Les dirigeants rebelles étant des personnalités qui étaient dans l’entourage même d’Idriss Déby Itno, ils sont bien connus du gouvernement et des militaires français. Il n’y aurait donc pas de vrais risques, notamment pour la France, contrairement à ce qui est affirmé concernant l’opération Eufor [^2]. Une fois installés au pouvoir, les dirigeants rebelles deviendraient des « bons nationalistes tchadiens », peu différents d’Idriss Déby Itno. Et l’opération Eufor ne les dérangera pas, dans la mesure où il est uniquement question d’une guerre de réseaux.

Les liens des forces rebelles avec le Soudan sont-elles simplement tactiques ou durables ?

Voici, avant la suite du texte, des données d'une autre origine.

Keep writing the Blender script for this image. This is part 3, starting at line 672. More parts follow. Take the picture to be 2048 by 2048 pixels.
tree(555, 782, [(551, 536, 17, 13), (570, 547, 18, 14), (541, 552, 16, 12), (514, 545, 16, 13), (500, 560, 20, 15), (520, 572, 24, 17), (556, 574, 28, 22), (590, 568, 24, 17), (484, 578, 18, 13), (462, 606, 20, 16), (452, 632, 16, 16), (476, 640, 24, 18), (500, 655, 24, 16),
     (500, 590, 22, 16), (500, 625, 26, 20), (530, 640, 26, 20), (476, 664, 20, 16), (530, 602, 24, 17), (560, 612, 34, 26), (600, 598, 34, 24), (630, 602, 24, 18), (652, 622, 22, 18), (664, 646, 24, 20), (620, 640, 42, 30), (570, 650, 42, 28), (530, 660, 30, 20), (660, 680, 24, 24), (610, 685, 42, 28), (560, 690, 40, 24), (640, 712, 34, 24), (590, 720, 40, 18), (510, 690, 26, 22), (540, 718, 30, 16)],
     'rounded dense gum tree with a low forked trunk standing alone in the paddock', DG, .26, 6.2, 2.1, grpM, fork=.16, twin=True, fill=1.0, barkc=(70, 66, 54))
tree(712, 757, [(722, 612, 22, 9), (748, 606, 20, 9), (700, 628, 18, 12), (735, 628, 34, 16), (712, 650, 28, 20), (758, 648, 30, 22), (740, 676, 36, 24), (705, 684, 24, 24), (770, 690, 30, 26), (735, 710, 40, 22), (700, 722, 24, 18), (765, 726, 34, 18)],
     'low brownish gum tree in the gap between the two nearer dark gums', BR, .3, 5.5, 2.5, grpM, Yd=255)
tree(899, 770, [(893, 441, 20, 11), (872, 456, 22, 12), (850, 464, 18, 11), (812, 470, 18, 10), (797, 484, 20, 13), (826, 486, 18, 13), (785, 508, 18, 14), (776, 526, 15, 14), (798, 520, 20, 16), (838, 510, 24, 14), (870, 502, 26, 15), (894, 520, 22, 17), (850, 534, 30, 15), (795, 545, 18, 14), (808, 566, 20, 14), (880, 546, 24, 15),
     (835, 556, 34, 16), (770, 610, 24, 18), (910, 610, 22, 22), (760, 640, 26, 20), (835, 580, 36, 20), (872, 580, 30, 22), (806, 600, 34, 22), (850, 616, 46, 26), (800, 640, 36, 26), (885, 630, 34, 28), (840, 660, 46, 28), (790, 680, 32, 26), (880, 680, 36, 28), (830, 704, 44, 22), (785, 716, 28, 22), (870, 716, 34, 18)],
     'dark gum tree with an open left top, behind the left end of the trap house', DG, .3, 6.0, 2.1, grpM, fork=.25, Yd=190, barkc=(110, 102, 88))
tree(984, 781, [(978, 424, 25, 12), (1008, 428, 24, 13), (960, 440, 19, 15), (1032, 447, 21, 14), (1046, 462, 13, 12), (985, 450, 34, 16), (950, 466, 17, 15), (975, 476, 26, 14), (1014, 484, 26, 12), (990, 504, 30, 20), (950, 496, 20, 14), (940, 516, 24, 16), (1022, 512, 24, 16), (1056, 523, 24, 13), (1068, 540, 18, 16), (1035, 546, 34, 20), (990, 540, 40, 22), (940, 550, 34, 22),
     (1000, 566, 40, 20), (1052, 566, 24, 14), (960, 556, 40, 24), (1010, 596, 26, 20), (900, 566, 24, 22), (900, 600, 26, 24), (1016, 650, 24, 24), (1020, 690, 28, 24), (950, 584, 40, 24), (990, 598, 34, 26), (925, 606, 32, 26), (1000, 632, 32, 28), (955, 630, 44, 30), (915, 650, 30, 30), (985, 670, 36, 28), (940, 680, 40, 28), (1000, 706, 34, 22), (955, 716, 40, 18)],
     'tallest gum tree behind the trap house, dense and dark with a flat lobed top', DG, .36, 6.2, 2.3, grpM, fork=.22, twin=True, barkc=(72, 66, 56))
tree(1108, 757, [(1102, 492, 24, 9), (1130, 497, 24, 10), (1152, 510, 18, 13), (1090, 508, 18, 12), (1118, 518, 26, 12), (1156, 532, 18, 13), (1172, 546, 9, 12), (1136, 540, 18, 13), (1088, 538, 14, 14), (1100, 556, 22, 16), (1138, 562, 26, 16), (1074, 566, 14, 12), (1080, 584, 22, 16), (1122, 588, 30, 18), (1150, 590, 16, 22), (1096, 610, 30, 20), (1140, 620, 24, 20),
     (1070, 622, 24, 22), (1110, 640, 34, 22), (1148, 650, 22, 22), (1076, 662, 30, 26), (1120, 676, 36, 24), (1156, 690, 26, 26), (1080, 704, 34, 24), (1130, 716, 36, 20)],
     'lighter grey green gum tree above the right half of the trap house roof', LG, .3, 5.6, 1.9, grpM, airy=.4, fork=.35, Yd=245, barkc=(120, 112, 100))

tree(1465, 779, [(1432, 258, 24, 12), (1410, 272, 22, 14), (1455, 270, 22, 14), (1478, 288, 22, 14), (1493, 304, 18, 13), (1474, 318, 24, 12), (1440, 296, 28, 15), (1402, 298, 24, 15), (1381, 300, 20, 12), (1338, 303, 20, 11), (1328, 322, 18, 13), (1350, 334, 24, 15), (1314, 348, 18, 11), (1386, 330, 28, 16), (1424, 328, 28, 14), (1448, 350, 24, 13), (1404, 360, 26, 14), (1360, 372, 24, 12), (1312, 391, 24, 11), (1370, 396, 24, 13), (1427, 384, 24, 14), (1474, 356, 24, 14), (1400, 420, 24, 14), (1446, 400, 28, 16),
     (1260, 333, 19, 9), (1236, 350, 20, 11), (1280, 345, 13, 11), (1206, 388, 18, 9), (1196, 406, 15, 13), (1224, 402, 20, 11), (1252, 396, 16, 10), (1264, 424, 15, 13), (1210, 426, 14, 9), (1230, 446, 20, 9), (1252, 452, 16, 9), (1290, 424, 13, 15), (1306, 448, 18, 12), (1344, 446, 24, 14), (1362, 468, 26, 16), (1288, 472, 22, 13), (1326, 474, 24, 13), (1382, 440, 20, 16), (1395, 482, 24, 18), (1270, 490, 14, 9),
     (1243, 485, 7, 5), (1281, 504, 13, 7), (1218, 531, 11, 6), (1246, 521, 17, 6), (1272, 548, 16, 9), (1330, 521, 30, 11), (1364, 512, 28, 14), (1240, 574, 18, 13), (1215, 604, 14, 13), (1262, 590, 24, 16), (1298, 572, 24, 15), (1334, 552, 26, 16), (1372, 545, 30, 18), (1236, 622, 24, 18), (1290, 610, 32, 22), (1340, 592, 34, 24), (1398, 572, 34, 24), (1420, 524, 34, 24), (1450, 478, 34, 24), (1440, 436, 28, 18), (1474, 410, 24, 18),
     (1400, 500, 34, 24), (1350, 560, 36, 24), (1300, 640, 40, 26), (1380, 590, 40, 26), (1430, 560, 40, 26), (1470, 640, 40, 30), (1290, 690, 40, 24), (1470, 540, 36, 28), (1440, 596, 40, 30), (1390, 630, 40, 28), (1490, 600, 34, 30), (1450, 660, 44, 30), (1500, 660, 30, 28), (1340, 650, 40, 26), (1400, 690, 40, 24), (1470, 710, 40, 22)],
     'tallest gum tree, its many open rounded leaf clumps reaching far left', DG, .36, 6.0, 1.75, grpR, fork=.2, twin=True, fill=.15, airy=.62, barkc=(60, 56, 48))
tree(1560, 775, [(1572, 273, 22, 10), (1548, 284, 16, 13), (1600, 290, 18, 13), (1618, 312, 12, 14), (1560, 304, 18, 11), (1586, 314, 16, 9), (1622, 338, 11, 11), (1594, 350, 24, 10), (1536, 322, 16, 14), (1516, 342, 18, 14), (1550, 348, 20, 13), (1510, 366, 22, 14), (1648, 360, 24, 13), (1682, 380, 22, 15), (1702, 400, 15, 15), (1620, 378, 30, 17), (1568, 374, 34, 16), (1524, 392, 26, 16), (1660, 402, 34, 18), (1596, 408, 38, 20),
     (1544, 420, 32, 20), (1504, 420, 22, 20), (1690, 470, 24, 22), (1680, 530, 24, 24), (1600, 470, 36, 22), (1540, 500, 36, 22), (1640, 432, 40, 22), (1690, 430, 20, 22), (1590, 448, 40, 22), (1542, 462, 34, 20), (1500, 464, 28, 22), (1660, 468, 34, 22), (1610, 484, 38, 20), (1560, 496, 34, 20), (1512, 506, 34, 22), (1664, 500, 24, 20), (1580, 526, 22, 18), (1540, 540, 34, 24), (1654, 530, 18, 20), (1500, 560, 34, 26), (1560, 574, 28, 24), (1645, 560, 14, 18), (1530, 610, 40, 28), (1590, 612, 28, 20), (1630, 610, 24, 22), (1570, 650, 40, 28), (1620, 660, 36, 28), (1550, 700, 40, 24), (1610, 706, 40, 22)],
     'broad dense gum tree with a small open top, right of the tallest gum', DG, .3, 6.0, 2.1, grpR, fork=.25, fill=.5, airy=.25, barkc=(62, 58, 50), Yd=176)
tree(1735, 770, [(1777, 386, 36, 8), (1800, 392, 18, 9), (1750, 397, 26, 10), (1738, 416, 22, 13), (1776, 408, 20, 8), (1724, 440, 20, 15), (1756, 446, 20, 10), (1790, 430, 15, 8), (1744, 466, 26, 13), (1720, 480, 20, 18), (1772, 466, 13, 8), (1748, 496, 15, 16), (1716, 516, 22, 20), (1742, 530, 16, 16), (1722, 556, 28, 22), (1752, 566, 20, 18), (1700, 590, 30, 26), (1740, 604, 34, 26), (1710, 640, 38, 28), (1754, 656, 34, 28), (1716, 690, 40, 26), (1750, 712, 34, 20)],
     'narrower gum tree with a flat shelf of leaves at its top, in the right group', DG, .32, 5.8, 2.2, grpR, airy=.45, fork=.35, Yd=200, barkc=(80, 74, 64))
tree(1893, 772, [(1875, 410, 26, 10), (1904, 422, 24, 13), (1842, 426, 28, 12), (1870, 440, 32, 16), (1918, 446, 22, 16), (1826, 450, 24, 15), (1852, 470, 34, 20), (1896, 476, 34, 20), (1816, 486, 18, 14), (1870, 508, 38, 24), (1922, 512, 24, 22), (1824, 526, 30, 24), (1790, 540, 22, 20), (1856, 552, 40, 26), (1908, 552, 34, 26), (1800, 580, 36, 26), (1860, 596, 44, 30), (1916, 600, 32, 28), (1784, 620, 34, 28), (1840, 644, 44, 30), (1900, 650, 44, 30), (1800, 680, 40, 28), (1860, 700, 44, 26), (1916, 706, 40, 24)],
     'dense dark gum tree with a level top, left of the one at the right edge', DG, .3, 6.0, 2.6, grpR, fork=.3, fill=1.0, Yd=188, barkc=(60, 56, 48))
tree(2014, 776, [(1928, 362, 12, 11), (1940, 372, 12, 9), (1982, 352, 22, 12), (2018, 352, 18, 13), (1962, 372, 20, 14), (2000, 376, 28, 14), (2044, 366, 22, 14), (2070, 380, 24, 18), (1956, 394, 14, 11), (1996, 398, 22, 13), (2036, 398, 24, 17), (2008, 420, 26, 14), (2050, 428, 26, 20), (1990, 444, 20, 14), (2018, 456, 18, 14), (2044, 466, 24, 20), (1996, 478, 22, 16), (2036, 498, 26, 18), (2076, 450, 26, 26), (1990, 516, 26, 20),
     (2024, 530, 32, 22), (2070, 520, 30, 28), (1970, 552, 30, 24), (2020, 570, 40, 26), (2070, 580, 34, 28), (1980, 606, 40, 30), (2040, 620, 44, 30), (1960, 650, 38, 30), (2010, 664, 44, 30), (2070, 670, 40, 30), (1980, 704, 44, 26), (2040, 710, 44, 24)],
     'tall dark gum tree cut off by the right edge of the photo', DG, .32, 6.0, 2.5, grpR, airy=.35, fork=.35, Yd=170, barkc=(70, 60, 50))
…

Il est évident que le Soudan soutient les rebelles tchadiens qui sont sur son territoire, de la même façon que le président Idriss Déby Itno soutient des rebelles soudanais qui sont de sa propre ethnie, les Zaghawa, et qui sont hostiles au gouvernement d’Ahmed El-Bechir au Soudan. Chacun soutient la rébellion dans le camp de l’autre, d’où l’expression « petits meurtres entre amis ».

[^2]: Les ministres européens des Affaires étrangères ont approuvé lundi l’envoi d’une force de 3 700 soldats dans le cadre de l’opération Eufor. Ces soldats, disposés dans l’est du Tchad et au nord-est de la République centrafricaine, devraient « assurer la sécurité » des 400 000 réfugiés venus du Darfour.